I've commented re the film, which is charming and truthful. As I put it there, with the passing of the years one wants to capture the ephemeral nature of flowers, which is why it's most rewarding to follow through in a single place (though I wish I had Palermo's Botanics on the doorstept,my chosen haunt is the Chelsea Physic Garden, which I went to every week until mid-June when the schedule went haywire, and I know yours is Innisfree on Hudson. By the way, I was delighted to see in J's beautiful new Irish passport an image of Yeats's Innisfree and lines from the poem. Such a magical name in itself).

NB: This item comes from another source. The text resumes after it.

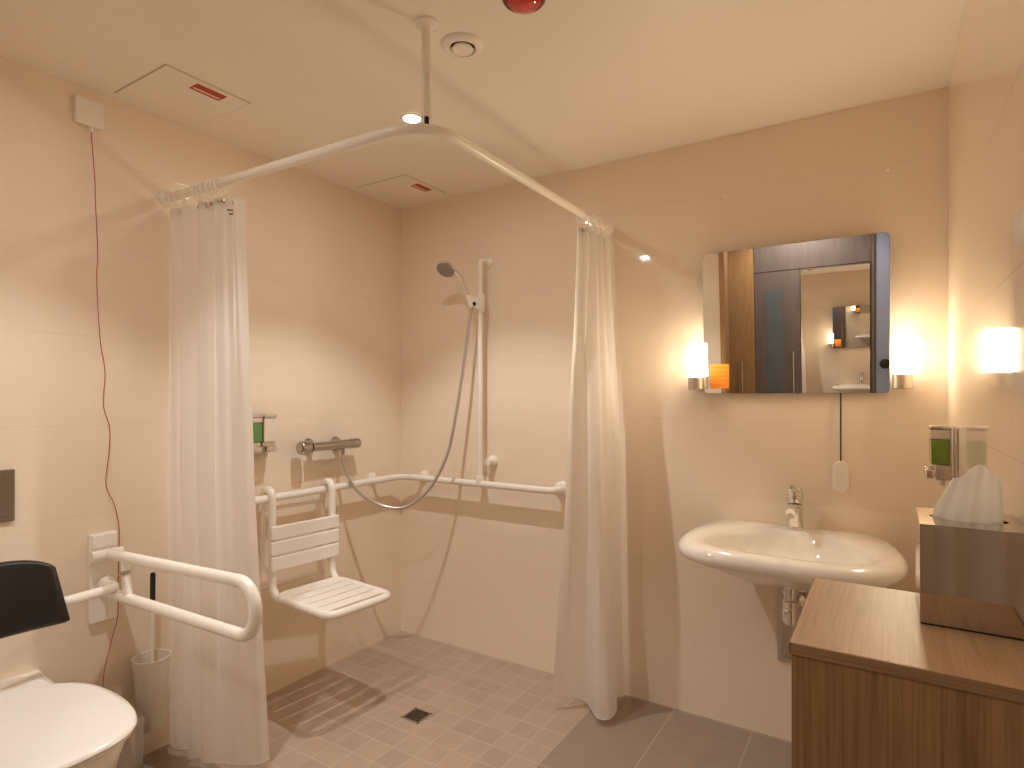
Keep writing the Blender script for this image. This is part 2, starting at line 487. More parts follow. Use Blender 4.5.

David: Yes, it is a particular pleasure to observe a garden through the passing of the seasons, my aim with my 2, though I never seem to realize it in full! You remind me that once, when I put up photographs of the Central Park Conservatory in winter, Leslie (whose garden Lois Dodd is standing in) wrote something to the effect that you can always tell a great garden by its bones. Palermo's Botanics appears to have very fine bones, indeed.
Well, them cactus bones are always there. It struck me what fine bones the big trees in Kew had a couple of winters ago. Amazing how shapely they grow without the awful pruning that afflicts the London plane trees in our square (every bloody year).
In heraldry a leopard is sometimes shown the same as a lion
We had this discussion on the 'Via Butera 28' comments thread, do you remember? It doesn't look hugely like a lion either. Curiously in the astonishing film The Visit, which Malian Sophie urged me to watch - blogpost imminent - Ingrid Bergman's compelling millionairess has a leopard in a cage she calls a panther (which is how it's described in Duerenmatt's original play).
Glad you had such a lovely time : would love to visit Sicily one day!
I wouldn't want to ruin your idyllic pictures or memories with this comment, but in New Orleans someone told me that shoes hung out on a line like that over the street is the sign of a crack den- it could be wrong of course, or it could be relevant to New Orleans only. I am not an expert thankfully!
much love to you bothXXX
Palermo one of my favorite towns in Sicily, it has a charm all its own, faded grandeur. Did you ever visit the church where the work of the Sicilian artist of the 17th Century Giacomo Serpotta's can be seen it's the Oratory of the Santissimo Rosario, St Cita church. Always loved this artist with the mischievous Putti.
How funny, and just a bit alarming, Sophie dearest. I doubt if shoes on a line in that part of Palermo are anything other than shoes on a line, but you've enlightened me. Should I hit New Orleans - and after Treme, I'd like to - I'll be on the lookout.
Yes, Laurent, we went on the Serpotta trail on our first visit, starting with the Oratory of San Lorenzo just along from San Francesco and the Antica Focacceria before crossing into the Vucciria quarter for the other two. I think I even wrote a blog post on it called 'Serpottiana'. The local discovery this time was Gagini, a name I hadn't heard until our hostess mentioned it just before we went to the Palazzo Abatellis. So far the faded grandeur still sits alongside the renovations in the old town, and I guess a lot of those will have come to a standstill in the current financial climate.
So excellent as always!
Please write a book on Palermo.
Have you read Helena Attlee ,the land where lemons grow?
A most elegant book.
Warm wishes ,
Liam
Thanks, Liam. To write about Palermo, I ought to live there for at least six months (the idea appeals, but the likelihood at the moment is zero).
If you commend Atlee's elegance, I should read her. In the meantime, Mary Taylor Simetti due in the post; just finished Gavin Maxwell's The Ten Pains of Death, which should have been about the Tonnara in Scopello (coming up here), but isn't, because that tuna-fishing season was a disaster. Interesting interviews, thought, with Sicilians. How things have changed, surely for the better, since the 1950s.